John W. Blodgett '23, retired Michigan lumber company' executive and multimillion-dollar donor of, among other things, Blodgett Pool: "Oh, I don't know. I've always been a Harvard man, and when they needed funds and I've had some. I've given them."

Charles F. Adams '32, retired Raytheon Corp. executive and one of 23 members of the campaign's executive committee: "I think it's the leading educational institution in the world . . . If anything is important to the development of mankind and the world, it's giving bright people the chance for education . . . Also, I'm a sixth-generation Harvard graduate, and I want to pay back for what earlier generations in my family have received."

Robert R. Barker '36, a Manhattan businessman and member of the executive committee: "I think it's--it's gonna sound corny--the greatest university in the world . . . Also, three of my four young people have gone there, and I know first hand how good it is."

St. Louis printing company head Robert Orchard '42, who funded the first joint Faculty of Arts and Sciences--Graduate School of Design professorship in landscape history: "If you don't know what has happened in the past in our society, whether it is in agriculture, in the growth of cities, or in the use of the land, you are going to repeat the mistakes of the past . . . And what I really got out of Harvard was a love of learning about all types of things. It has meant a lot to me over the years in terms of friendships, intellectual stimulation, and the joy of learning something other than what I needed to know for my business career."

Donald P. Loker '25, retired in Oceanside, California, who said his recollection of the English faculty of the 1920s inspired him to endow the Loker Professorship in English: "I hope that when those at the College today are as far out in the world as we are, they will look back with the same amount of awe and affection to their instruction at Harvard."

An Wang, who got a Ph.D. at Harvard in 1948 on his way from China to founding the hugely successful Wang Corp. of Lowell, Mass., who gave about $4 million: "My own education at Harvard was at the graduate level. It was and has been of great benefit to me. I believe deeply in the value of graduate study not only in applied fields, but in areas of pure research as well."
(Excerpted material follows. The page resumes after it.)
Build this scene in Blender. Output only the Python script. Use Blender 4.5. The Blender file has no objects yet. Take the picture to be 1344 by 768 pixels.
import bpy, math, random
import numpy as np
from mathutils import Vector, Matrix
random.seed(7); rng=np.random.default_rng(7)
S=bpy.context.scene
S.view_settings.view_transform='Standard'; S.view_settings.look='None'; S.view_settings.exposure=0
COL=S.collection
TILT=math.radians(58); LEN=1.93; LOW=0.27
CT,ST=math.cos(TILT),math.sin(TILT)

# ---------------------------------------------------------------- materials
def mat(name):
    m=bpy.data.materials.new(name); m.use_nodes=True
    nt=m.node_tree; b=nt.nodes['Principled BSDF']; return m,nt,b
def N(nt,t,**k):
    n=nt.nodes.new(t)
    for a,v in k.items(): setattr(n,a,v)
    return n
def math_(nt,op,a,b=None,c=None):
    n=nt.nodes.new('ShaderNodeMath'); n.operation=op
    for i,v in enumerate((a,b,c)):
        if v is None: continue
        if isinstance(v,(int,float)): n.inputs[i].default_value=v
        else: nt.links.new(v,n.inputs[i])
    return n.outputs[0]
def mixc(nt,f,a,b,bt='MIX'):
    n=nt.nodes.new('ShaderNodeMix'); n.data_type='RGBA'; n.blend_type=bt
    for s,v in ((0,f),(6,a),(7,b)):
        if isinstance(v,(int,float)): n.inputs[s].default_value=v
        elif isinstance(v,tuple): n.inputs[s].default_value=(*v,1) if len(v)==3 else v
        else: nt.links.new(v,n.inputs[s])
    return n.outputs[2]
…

Landon T. Clay '50, chairman of Eaton, Vance Corp. in Boston, who established a fund to pay for junior science faculty's research projects. "An excellent faculty must be the University's highest priority. Since young scientific faculty have a particularly difficult time receiving the support [they need] to establish themselves in their fields, financial support at this critical point in their careers can have maximum effectiveness."

Douglas Dillon '31, a Manhattan businessman and member of the executive committee: "The campaign has been remarkable from the beginning because it clearly addresses the needs of the future, and does so in a manner that points the way for higher education over the rest of this century. There's no glitter, nothing extra about this drive. It's directed at achieving goals that benefit the most essential aspects of Harvard's mission."

Lewis P. Geyser '57, Hawaii lawyer and real estate developer, who endowed a University Professorship now held by Henry Rosovsky, former dean of the faculty of Arts and Sciences: "I knew [in 1979] that I would give: I just didn't realize how the campaign would focus my thinking about Harvard over the next few years, or how that focus would result in my giving far more than I ever expected or, for that matter, thought myself capable of doing . . . I can only say that, for me, the pleasure and exhiliration of being able to support Harvard far exceeded my apprehension."

New Jersey industrialist Ira Kukin, who received a Ph.D. in chemistry from Harvard in 1951 and this October gave $5 million to help set up a society of international fellows for scholars in international relations: "First, I owed it to Harvard. I got my education there, and it made a big difference to me. Second, I felt I was being given the opportunity to do something for mankind [through establishing the society of fellows] . . . . And finally, when all is said and done, there's a very simple reason for my gift. I feel very proud of Harvard, and I can assure you I'm giving back to it far less than I took."